The problem is especially obvious in Mulhouse, a middle-sized town by the German and Swiss borders. The 37-storey high “Tour de l’Europe”, built in the 1970s, and one of Eastern France’s most famous buildings, stands worryingly empty. About a quarter of the tower – around 50 flats – is now unoccupied. The emptiness has been blamed on rent and utilities prices, which are deemed to high for many to afford.

The Abbe-Pierre Foundation, which campaigns against precarious housing and social exclusion, released some more worrying figures earlier this month. Its researchers found that 3.5m French people are currently in precarious housing, including 2.7m who it described as in an “especially difficult” situation. In the past year, what’s more, 1.8m people asked for affordable housing, but only 467,000 homes were allocated.

In other words, simply building more homes is an overly simplistic response to a complicated problem. For one thing, the state hasn’t been building in the right places. Because demand is unevenly spread, some towns are bursting at the seams, while others are struggling to fill their existing buildings.

Nor have state subsidies been targeting the right homes.

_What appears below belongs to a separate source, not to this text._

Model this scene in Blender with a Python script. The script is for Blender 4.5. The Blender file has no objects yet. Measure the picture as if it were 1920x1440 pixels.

Most French help-to-buy schemes are focused on newly built housing; but even without such schemes, it often remains cheaper to buy pre-existing dwellings.

If you’re struggling to get onto the French property ladder, an empty home in the wrong town, or a subsidy for one you can’t afford, won’t do that much to help you. It’s not enough to build more houses: you need to think about who you’re building those homes for.